I could not identify the other motorcycle in the post card at all except to note that its motor is enormous, such that a notch is cut into the bottom of the flat tank to accommodate it.

But it was no mystery to Richard. Here is his email to me:

It's a lovely image. You are quite right about the rather large engine in the machine on the right, it's a 810cc Excelsior, one of the largest singles ever made. They made the model in 650 or 810cc sizes; the 810 had the cutaway in the petrol tank. I would say the year is 1913.

The Royal Enfield is, I think, a 6 hp model and probably from the same year as the Excelsior. I'm fairly certain it is a pre-World War I machine. Both bikes seem to be well used so it is hard to say when the photo was taken. Mind, with the quality of roads in those days I guess machinery would age quickly.
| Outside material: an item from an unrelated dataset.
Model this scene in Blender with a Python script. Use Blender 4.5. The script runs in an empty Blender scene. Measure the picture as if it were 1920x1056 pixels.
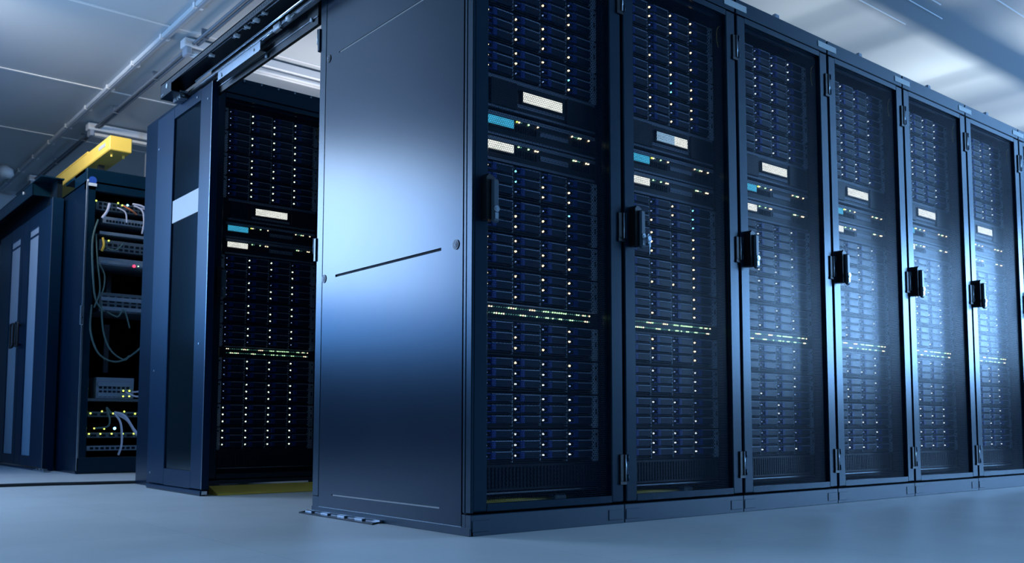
import bpy, math, random
from mathutils import Vector, Matrix
random.seed(7)
sc = bpy.context.scene
COL = sc.collection

# ------------------------------------------------------------------ materials
def new_mat(name):
    m = bpy.data.materials.new(name); m.use_nodes = True
    nt = m.node_tree; nt.nodes.clear()
    out = nt.nodes.new('ShaderNodeOutputMaterial')
    b = nt.nodes.new('ShaderNodeBsdfPrincipled')
    nt.links.new(b.outputs[0], out.inputs[0])
    return m, nt, b, out

def N(nt, t, **kw):
    n = nt.nodes.new(t)
    for k, v in kw.items():
        if k == 'inp':
            for i, val in v.items(): n.inputs[i].default_value = val
        else: setattr(n, k, v)
    return n

def paint(name, col, rough=.4, metal=0., spec=.5, noise=.0, nscale=8., bump=0., bscale=300., rvar=.0, coat=0., tint=None):
    m, nt, b, out = new_mat(name)
    b.inputs['Metallic'].default_value = metal
    b.inputs['Specular IOR Level'].default_value = spec
    b.inputs['Coat Weight'].default_value = coat
    if tint: b.inputs['Specular Tint'].default_value = (*tint, 1)
    tc = N(nt, 'ShaderNodeTexCoord')
    nz = N(nt, 'ShaderNodeTexNoise', inp={'Scale': nscale, 'Detail': 4.})
    nt.links.new(tc.outputs['Object'], nz.inputs['Vector'])
    mx = N(nt, 'ShaderNodeMix', data_type='RGBA')
    mx.inputs[6].default_value = (*[c*(1-noise) for c in col], 1)
    mx.inputs[7].default_value = (*[min(1, c*(1+noise)) for c in col], 1)
    nt.links.new(nz.outputs[0], mx.inputs[0]); nt.links.new(mx.outputs[2], b.inputs['Base Color'])
    mr = N(nt, 'ShaderNodeMapRange', inp={3: rough-rvar, 4: rough+rvar})
    nt.links.new(nz.outputs[0], mr.inputs[0]); nt.links.new(mr.outputs[0], b.inputs['Roughness'])
    if bump:
        n2 = N(nt, 'ShaderNodeTexNoise', inp={'Scale': bscale, 'Detail': 2.})
        nt.links.new(tc.outputs['Object'], n2.inputs['Vector'])
        bp = N(nt, 'ShaderNodeBump', inp={'Strength': bump, 'Distance': .001})
        nt.links.new(n2.outputs[0], bp.inputs['Height']); nt.links.new(bp.outputs[0], b.inputs['Normal'])
    return m

def hex_mask(nt, pitch, radius):
    """1 inside the round holes of a hexagonal perforation laid on the object's XZ plane"""
    tc = N(nt, 'ShaderNodeTexCoord')
    s = N(nt, 'ShaderNodeVectorMath', operation='MULTIPLY'); s.inputs[1].default_value = (1/pitch, 0, 1/(pitch*1.732))
    nt.links.new(tc.outputs['Object'], s.inputs[0])
    ds = []
    for off in (0., .5):
        a = N(nt, 'ShaderNodeVectorMath', operation='ADD'); a.inputs[1].default_value = (off+50, 0, off+50)
        f = N(nt, 'ShaderNodeVectorMath', operation='FRACTION')
        c = N(nt, 'ShaderNodeVectorMath', operation='SUBTRACT'); c.inputs[1].default_value = (.5, 0, .5)
        k = N(nt, 'ShaderNodeVectorMath', operation='MULTIPLY'); k.inputs[1].default_value = (1, 0, 1.732)
        l = N(nt, 'ShaderNodeVectorMath', operation='LENGTH')
        nt.links.new(s.outputs[0], a.inputs[0]); nt.links.new(a.outputs[0], f.inputs[0]); nt.links.new(f.outputs[0], c.inputs[0])
        nt.links.new(c.outputs[0], k.inputs[0]); nt.links.new(k.outputs[0], l.inputs[0]); ds.append(l)
    mn = N(nt, 'ShaderNodeMath', operation='MINIMUM')
    nt.links.new(ds[0].outputs['Value'], mn.inputs[0]); nt.links.new(ds[1].outputs['Value'], mn.inputs[1])
    lt = N(nt, 'ShaderNodeMath', operation='LESS_THAN'); lt.inputs[1].default_value = radius
    nt.links.new(mn.outputs[0], lt.inputs[0])
    return lt.outputs[0]

def perforated(name, col, pitch, radius, rough=.4):
    m, nt, b, out = new_mat(name)
    b.inputs['Base Color'].default_value = (*col, 1); b.inputs['Roughness'].default_value = rough
    b.inputs['Specular IOR Level'].default_value = .06
    tr = N(nt, 'ShaderNodeBsdfTransparent'); mx = N(nt, 'ShaderNodeMixShader')
    nt.links.new(hex_mask(nt, pitch, radius), mx.inputs[0]); nt.links.new(b.outputs[0], mx.inputs[1]); nt.links.new(tr.outputs[0], mx.inputs[2])
    nt.links.new(mx.outputs[0], out.inputs[0])
    return m

def dimpled(name, colA, colB, pitch, radius, rough=.4, spec=.5):
    m, nt, b, out = new_mat(name)
    h = hex_mask(nt, pitch, radius)
    mx = N(nt, 'ShaderNodeMix', data_type='RGBA')
    mx.inputs[6].default_value = (*colA, 1); mx.inputs[7].default_value = (*colB, 1)
    nt.links.new(h, mx.inputs[0]); nt.links.new(mx.outputs[2], b.inputs['Base Color'])
    b.inputs['Roughness'].default_value = rough; b.inputs['Specular IOR Level'].default_value = spec
    return m

def emis(name, col, s):
    m, nt, b, out = new_mat(name)
    b.inputs['Base Color'].default_value = (*[c*.5 for c in col], 1)
    b.inputs['Emission Color'].default_value = (*col, 1); b.inputs['Emission Strength'].default_value = s
    return m

def screen(name, col, s, cols=14):
    """lit LCD: pale field with faint rows of darker dashes"""
    m, nt, b, out = new_mat(name)
    tc = N(nt, 'ShaderNodeTexCoord')
    br = N(nt, 'ShaderNodeTexBrick', inp={'Scale': 60., 'Mortar Size': .12, 'Brick Width': 1.4, 'Row Height': .55,
           'Color1': (*col, 1), 'Color2': (*[c*.72 for c in col], 1), 'Mortar': (*col, 1)})
    mp = N(nt, 'ShaderNodeMapping'); mp.inputs['Rotation'].default_value = (math.pi/2, 0, 0)
    nt.links.new(tc.outputs['Object'], mp.inputs['Vector']); nt.links.new(mp.outputs[0], br.inputs['Vector'])
    nt.links.new(br.outputs[0], b.inputs['Emission Color']); b.inputs['Emission Strength'].default_value = s
    b.inputs['Base Color'].default_value = (.1, .1, .1, 1)
    return m

M = {}
M['cab'] = paint('cabinet_paint', (.0015, .014, .028), .26, noise=.12, bump=.04, bscale=900, spec=.42, tint=(.6, .82, 1.))
M['inner'] = paint('cabinet_interior', (.003, .008, .014), .6, noise=.1, spec=.1)
M['side'] = paint('side_panel_paint', (.0010, .008, .022), .235, noise=.10, nscale=3, bump=.03, bscale=1100, rvar=.015, spec=.32, tint=(.62, .82, 1.))
M['leaf'] = paint('leaf_paint', (.003, .018, .046), .30, noise=.1, bump=.03, bscale=900, spec=.2, tint=(.6, .8, 1.))
M['steel'] = paint('zinc_steel', (.45, .50, .55), .3, metal=1., noise=.15, nscale=40)
M['bright'] = paint('bright_steel', (.7, .74, .78), .22, metal=1.)
M['track'] = paint('track_black', (.0015, .006, .012), .36, noise=.1, spec=.3)
M['black'] = paint('black_plastic', (.006, .008, .010), .42, noise=.1)
M['grip'] = paint('handle_plastic', (.05, .075, .10), .38, noise=.1)
M['tray'] = dimpled('drive_bezel', (.010, .034, .080), (.0015, .006, .018), .0042, .36, .30, .4)
M['trayedge'] = paint('drive_edge', (.003, .006, .011), .5, spec=.2)
M['latch'] = paint('blue_latch', (.006, .050, .32), .38, noise=.2, nscale=200)
M['chassis'] = paint('server_chassis', (.003, .010, .018), .36, noise=.1, spec=.4)
M['strip'] = dimpled('perforated_strip', (.34, .42, .56), (.008, .012, .02), .0050, .36, .4)
M['lip'] = dimpled('drive_lip', (.55, .66, .85), (.02, .04, .08), .0050, .33, .4)
M['ear'] = dimpled('perforated_ear', (.62, .72, .85), (.012, .018, .025), .0075, .30, .4)
M['warm'] = emis('led_warm', (1., .78, .48), 3.)
M['cool'] = emis('led_cool_white', (.82, 1., .80), 2.6)
M['mid'] = emis('led_pale', (.80, .90, 1.), 1.5)
M['dim'] = emis('led_dim', (.30, .5, 1.), .75)
M['cyan'] = emis('led_cyan', (.25, .8, .95), 2.4)
M['green'] = emis('led_green', (.55, 1., .5), 2.4)
M['greendim'] = emis('led_green_dim', (.15, .5, .4), .7)
M['lime'] = emis('led_lime', (.75, 1., .12), 2.6)
M['red'] = emis('led_red', (1., .03, .08), 4.)
M['bluelamp'] = emis('led_blue', (.15, .55, 1.), 8.)
M['lcd_white'] = screen('lcd_white', (.92, .95, .88), 1.25)
M['lcd_blue'] = screen('lcd_blue', (.05, .48, .78), 1.0)
M['lcd_half'] = screen('lcd_pale_blue', (.30, .52, .75), 1.0)
M['perf'] = perforated('perforated_sheet', (.003, .013, .030), .0072, .425, .30)
M['label'] = paint('label_plate', (.50, .52, .50), .4, noise=.05)
M['strip_and_slot_glint'] = paint('white_strip', (.66, .60, .55), .45, noise=.03)  # door leaf strip; also the highlight painted into two side panel slots
M['plinth'] = paint('plinth_paint', (.010, .032, .058), .42, noise=.12, bump=.1, bscale=700)
M['yellow'] = paint('yellow_plastic', (.88, .60, .10), .42, noise=.06)
M['yellowmat'] = paint('yellow_floor_paint', (.55, .36, .04), .5, noise=.15)
M['white'] = paint('white_plastic', (.62, .66, .70), .4, noise=.04)
M['grey'] = paint('grey_plastic', (.30, .35, .42), .45, noise=.05)
M['conduit'] = paint('dark_conduit', (.12, .15, .19), .5, noise=.1)
M['cable_white'] = paint('cable_white', (.50, .52, .66), .5)
M['cable_green'] = paint('cable_green', (.05, .11, .11), .5)
M['cable_yellow'] = paint('cable_yellow', (.7, .45, .05), .5)
M['cable_orange'] = paint('cable_orange', (.6, .16, .05), .5)
M['cable_black'] = paint('cable_black', (.01, .012, .015), .5)
M['gear'] = paint('gear_steel', (.05, .075, .10), .45, noise=.2, nscale=60)
M['gearlite'] = paint('gear_light', (.13, .18, .24), .42, noise=.2, nscale=60)
M['bluesign'] = paint('blue_sign', (.02, .08, .38), .4)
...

As to where the photo is taken, you are quite right the RI number is not a UK one. Mainland Britain does not use the letter I in reg numbers and the code doesn't correspond to Northern Ireland. (I did have to look this up, I'm not that much of a nerd!) 

On the basis that it's not UK, but the countryside does look very similar, I checked out Irish number plates — RI corresponds to Dublin and was issued from 1903 to 1921.

Richard

Reading Richard's note I'd conclude that these are World War I era motorcycles photographed in Ireland after the war. In fact, I wonder if the well-used Royal Enfield might have been a military surplus motorcycle from that conflict, given the flat, sheet-metal fenders. The flat shape would have kept it from jamming with mud at the front.

My thanks to Sarah Dunne, archivist and librarian at Owls Head Transportation Museum for sharing this extraordinary image with us.

Here is a photo of the 1914 Excelsior 810cc single from the Yesterdays.nl website.

View of a 1914 British Excelsior motorcycle.
Photo of 1914 British Excelsior 810cc motorcycle.
Note the "cut out" in the flat tank to clear motor.